From: Jukka K. Korpela
Date: Jul 31, 2013 12:05AM

2013-07-31 2:08, Steve Green wrote:

> One of our clients has asked us to test a website where the doctype
> is XHTML+RDFa 1.0. There was no language declaration in the <html>
> element but the W3C online HTML validator does not permit the
> lang="en" attribute that we would usually use.

XHTML+RDFa 1.0 does not allow the lang attribute, and the validator just
reports this.

> I have tried to understand the XHTML+RDFa 1.0 specification but it's
> heavy going.

It is based on XHTML 1.1, with element-level metadata features as per
RDFa added into it.

> The validator does allow xml:lang="en", so is this
> sufficient or do we need something more?
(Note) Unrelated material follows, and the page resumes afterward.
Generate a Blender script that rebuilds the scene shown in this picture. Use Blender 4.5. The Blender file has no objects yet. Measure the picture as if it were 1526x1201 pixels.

The lang attribute might be somewhat more widely recognized then
xml:lang, by relevant software. This is at least the idea behind the
XHTML 1.0 rule that allows both to be used.

XHTML 1.1 is largely a theoretical exercise: developed from XHTML 1.0
Strict (which in turn is little more/less than HTML 4.01 Strict in XML
clothes) by describing it in terms of XHTML modularization, with some
poorly documented changed.

XHTML+RDDa 1.0 removed the lang attribute. It was taken back in
XHTML+RDFa 1.1, which exists as W3C Recommendation:
and as "W3C Proposed Edited Recommendation":

So using an XHTML+RDFa 1.1 doctype you could use xml:lang="en"
lang="en", as in XHTML 1.0.

Using the lang attribute with the XHTML+RDFa 1.0 doctype is formally
invalid but does not really hurt anyone. Browsers couldn't care less.
Even when processing an XHTML document as truly XHTML (by XML rules),
when served with an XML media type, they reject the document on the
basis of well-formedness errors only, not on the grounds of using an
attribute not allowed by the document type definition.

> I think this is the first website we have tested in more than 10
> years that has this doctype. Is it common and why would anyone use
> it?

It is not used much, and there is little if any reason to use it. It's
the kind of thing that some people take into use as they wanted to
comply with the "latest version" of something at some time.